20-05-2007, 13:34
|
#3
|
|
Sorunuzu açık olmamakla birlikte şu içtihatı göndermekta fayda görüyorum:
T.C.
YARGITAY
12. HUKUK DAİRESİ
E. 1992/8665
K. 1992/10668
T. 22.9.1992
• HÜKMİ ŞAHSA TEBLİGAT ( Adının Tam ve Doğru Yazılmamış Olması )
• TEBLİGAT ( Tüzel Kişiye )
• TÜZEL KİŞİYE TEBLİGAT ( Yapılma Şekil ve Şartları )
ÖZET : Haciz tebliğ kağıdında ve davetiyelerde hükmi şahsın ismi tam ve doğru biçimde yazılmadığından ve dolayısıyla böyle bir tebliğ de yok hükmünde olacağından, usulsüz tebliğe sonradan muttali olunduğu gerekçesiyle yasal sürenin geçtiğinden söz edilemez.

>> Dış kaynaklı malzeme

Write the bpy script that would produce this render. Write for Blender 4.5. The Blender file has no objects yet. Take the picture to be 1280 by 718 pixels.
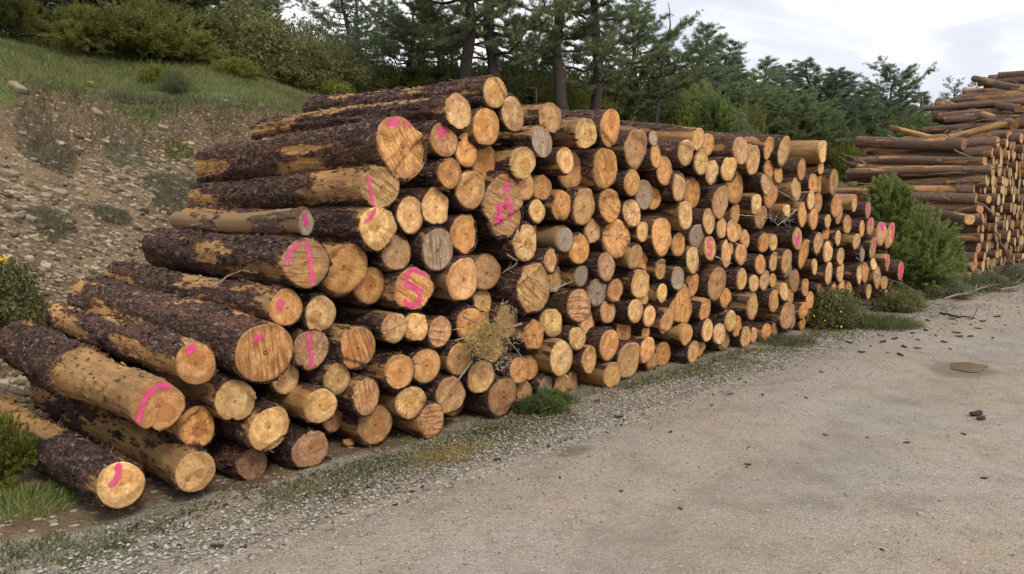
import bpy, math, random
import numpy as np
from mathutils import Matrix, Vector

scene = bpy.context.scene
COL = scene.collection
R = math.radians
rng = random.Random(11)
nr = np.random.default_rng(7)

# ------------------------------------------------------------------ frame of the place
# t runs along the road beside the pile, p runs away from the road, z is up.
AZ = R(43.9)
EV = np.array([math.sin(AZ), math.cos(AZ), 0.0])
UV = np.array([-math.cos(AZ), math.sin(AZ), 0.0])
ORG = np.array([-0.1201, 5.6249, 0.0])


def W(t, p, z):
    t, p, z = np.broadcast_arrays(np.asarray(t, float), np.asarray(p, float), np.asarray(z, float))
    return ORG + t[..., None] * EV + p[..., None] * UV + z[..., None] * np.array([0, 0, 1.0])


def TP(x, y):
    dx, dy = np.asarray(x) - ORG[0], np.asarray(y) - ORG[1]
    return dx * EV[0] + dy * EV[1], dx * UV[0] + dy * UV[1]


# ------------------------------------------------------------------ noise
def _hash(ix, iy, iz, seed):
    h = (ix * 374761393 + iy * 668265263 + iz * 2147483647 + seed * 974634777) & 0xFFFFFFFF
    h = ((h ^ (h >> 13)) * 1274126177) & 0xFFFFFFFF
    h = ((h ^ (h >> 16)) * 2246822519) & 0xFFFFFFFF
    return ((h ^ (h >> 15)) & 0xFFFFFF) / float(0xFFFFFF)


def vnoise(x, y, z, seed=0):
    x, y, z = np.broadcast_arrays(np.asarray(x, float), np.asarray(y, float), np.asarray(z, float))
    fx, fy, fz = np.floor(x), np.floor(y), np.floor(z)
    ix, iy, iz = fx.astype(np.int64), fy.astype(np.int64), fz.astype(np.int64)
    a, b, c = x - fx, y - fy, z - fz
    a, b, c = a * a * (3 - 2 * a), b * b * (3 - 2 * b), c * c * (3 - 2 * c)
    out = 0
    for dx in (0, 1):
        for dy in (0, 1):
            for dz in (0, 1):
                w = (a if dx else 1 - a) * (b if dy else 1 - b) * (c if dz else 1 - c)
                out = out + w * _hash(ix + dx, iy + dy, iz + dz, seed)
    return out


def fbm(x, y, z, seed=0, octaves=3):
    s, amp, tot = 0, 1.0, 0
    for o in range(octaves):
        s = s + amp * vnoise(np.asarray(x) * 2 ** o, np.asarray(y) * 2 ** o, np.asarray(z) * 2 ** o, seed + o * 17)
        tot += amp
        amp *= 0.5
    return s / tot


# ------------------------------------------------------------------ terrain
def sstep(a, b, x):
    k = np.clip((np.asarray(x, float) - a) / (b - a), 0, 1)
    return k * k * (3 - 2 * k)


def edge_p(t):
    return 6.45 + 0.7 * (fbm(np.asarray(t) * 0.55, 3.1, 0, 5, 3) - 0.5)


def edge_h(t):
    t = np.asarray(t, float)
    return 2.92 - 0.55 * sstep(5, 22, t) + 0.12 * (vnoise(t * 0.7, 9, 0, 3) - 0.5)


TOE = 3.05


def height(t, p):
    t, p = np.broadcast_arrays(np.asarray(t, float), np.asarray(p, float))
    pe, he = edge_p(t), edge_h(t)
    f = np.clip((p - TOE) / (pe - TOE), 0, 1)
    bank = he * (0.86 * f ** 1.05 + 0.14 * sstep(0.86, 1.0, f))
    rough = sstep(0.02, 0.15, f) * (1 - sstep(0.93, 1.0, f))
    bank = bank + rough * (0.34 * (fbm(t * 0.9, p * 0.9, 0, 21, 3) - 0.5) + 0.10 * (fbm(t * 5, p * 5, 0, 22, 2) - 0.5))
    q = np.maximum(p - pe, 0)
    top = 1.95 * (1 - np.exp(-q * 0.50 / 1.95)) + sstep(0, 1.5, q) * 0.35 * (fbm(t * 0.6, p * 0.6, 1, 31, 3) - 0.5)
    top = top - 1.2 * sstep(7, 40, q)
    verge = 0.05 * (fbm(t * 1.3, p * 1.3, 0, 41, 3) - 0.5) * sstep(-0.75, 0.3, p) * (1 - sstep(2.5, TOE, p))
    return bank + top + verge


# ------------------------------------------------------------------ meshes
class MB:
    def __init__(self):
        self.v, self.f, self.n, self.attr = [], [], 0, {}

    def add(self, v, faces, mat=0, **attr):
        v = np.asarray(v, float).reshape(-1, 3)
        if not isinstance(faces, (list, tuple)):
            faces = [faces]
        for f in faces:
            f = np.asarray(f, np.int64)
            if f.size:
                self.f.append((f + self.n, mat))
        for k, a in attr.items():
            self.attr.setdefault(k, []).append((self.n, np.asarray(a, float).ravel()))
        self.v.append(v)
        self.n += len(v)

    def mesh(self, name, mats, smooth=False):
        me = bpy.data.meshes.new(name)
        v = np.concatenate(self.v) if self.v else np.zeros((0, 3))
        me.vertices.add(len(v))
        me.vertices.foreach_set('co', v.astype(np.float32).ravel())
        loops = np.concatenate([f.ravel() for f, _ in self.f])
        sizes = np.concatenate([np.full(len(f), f.shape[1], np.int32) for f, _ in self.f])
        mi = np.concatenate([np.full(len(f), m, np.int32) for f, m in self.f])
        me.loops.add(len(loops))
        me.loops.foreach_set('vertex_index', loops.astype(np.int32))
        me.polygons.add(len(sizes))
        st = np.concatenate([[0], np.cumsum(sizes)[:-1]]).astype(np.int32)
        me.polygons.foreach_set('loop_start', st)
        me.polygons.foreach_set('loop_total', sizes)
        me.polygons.foreach_set('material_index', mi)
        me.polygons.foreach_set('use_smooth', np.full(len(sizes), smooth, bool))
        for k, parts in self.attr.items():
            a = np.zeros(len(v), np.float32)
            for s, x in parts:
                a[s:s + len(x)] = x
            at = me.attributes.new(k, 'FLOAT', 'POINT')
            at.data.foreach_set('value', a)
        for m in mats:
            me.materials.append(m)
        me.update(calc_edges=True)
        me.validate()
        return me

    def build(self, name, mats, parent=None, smooth=False):
        if not isinstance(mats, (list, tuple)):
            mats = [mats]
        o = bpy.data.objects.new(name, self.mesh(name, mats, smooth))
        COL.objects.link(o)
        if parent is not None:
            o.parent = parent
        return o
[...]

DAVA : Yukarıda tarih ve numarası yazılı merci kararının müddeti içinde temyizen tetkiki şikayetçi vekili tarafından istenmesi üzerine bu işle ilgili dosya mahallinden daireye 10.7.1992 tarihinde gönderilmiş olmakla okundu ve gereği görüşülüp düşünüldü:
KARAR : Gerek birinci gerekse ikinci haciz ihbarnamesinde borçlunun alacaklısı Özel Merkez Dersanesi olarak gösterilmiş, birinci ve ikinci haciz ihbarnameleri Merkez Dersanesi Müdürlüğüne Tebligat Kanunu`nun 21. maddesine göre tebliğ olunmuştur. Borçludan alacaklı 3. kişinin şikayetçi Özel Merkez Dersanesi Ticaret ve Sanayi Limited Şirketi olduğu anlaşılmaktadır. Gerek haciz tebliğ kağıdında gerekse davetiyelerde hükmi şahsın ismi tam ve doğru biçimde yazılmamış olduğundan dersane müdürünün imzadan imtina ettiği meşruhatı ile yapılan tebligat, tebligat kanununa uygun bulunmamaktadır. Özel Merkez Dersanesi Ticaret ve Sanayi Limited Şirketine yöntemince çıkartılmış bir tebligat bulunmadığından ıttıladan itibaren yasal sürenin geçtiğinden söz edilemez. Mercice bu yönler gözetilerek şikayetin kabulü gerekirken reddi isabetsizdir.
SONUÇ : Mümeyyiz vekilinin temyiz itirazının kabulü ile merci kararının yukarıda yazılı nedenle BOZULMASINA, oybirliğiyle karar verildi.